What does the travel agent do for you? He guides you on destinations and hotels, right? Now imagine doing this all for yourself, not just by searching for that wonder destination on the Internet, but getting reviews and authentic first-person accounts from other travellers you vibe well with.
 
That's the next level for travel portals "" call it Travel 2.0. "The best marketing for travel is through word-of-mouth," says Sachin Bhatia, CMO, makemytrip.com. And, as the blog phenomenon has shown, that's what the Internet is good for.
 
Makemytrip is changing the entire look and feel of the website, converting the platform from .net to Java, and incorporating new features of the Travel 2.0 era. Users will be able to rate, review experiences and post cross-links.
 
Bhatia feels that there is very little loyalty in the online space. Individual preferences are fragmenting fast in accordance with varying ideas of a terrific holiday.

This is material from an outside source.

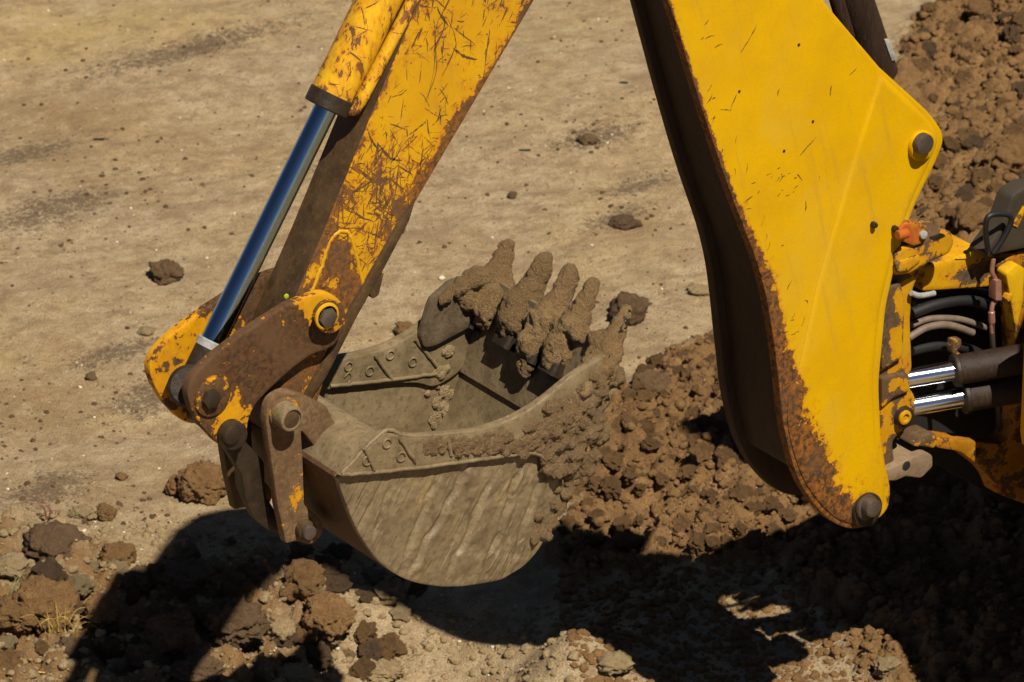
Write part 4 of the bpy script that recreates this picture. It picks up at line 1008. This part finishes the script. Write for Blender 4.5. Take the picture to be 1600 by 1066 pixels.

The Internet-driven traveller fits the bill of an adventurous psychographic profile, and this is just the sort of person who wants novelty rather than a standardised vacation.
 
Travel portals are rushing to keep up. "We will eventually change from selling the lowest fare to help in finding the best travel experience," says Bhatia. Peer reviews, scrapbooks and other user-generated content, most feel, is the way to go.
 
Ashwin Damera, CEO, Travelguru, feels that user reviews will be the proverbial next big thing. By year-end, the website will have options to upload pictures, post blogs and create an online community.
 
"How Travel 2.0 affects bookings is not known yet, but it does build brand loyalty," says Damera. And yes, it does help keep the user engaged (he hopes to double the average user time spent at the site to three minutes).
 
Dhruv Shringi, co-founder, Yatra, feels that these add-on features should yield more bookings, too, eventually. Yatra plans a blog with an integrated forum for content search.
 
The odd one out, at the moment, is Cleartrip. Hrush Bhatt, its founder, says that the site's focus at the moment is to provide a reliable fast search. Some of the more interesting features are video blogs, podcasts, city maps with click-a-booking hotel flagpoints.
 
Competition is clearly doing wonders in the travel portal space. But while technology is enabling quite some new features, individual gateway preferences can often turn on quirky attributes. Just as adventurous travellers like to boast of their latest discovery on the big blue globe, so do web surfers of their latest new find in cyberspace. Pssst "" tried isango.com yet?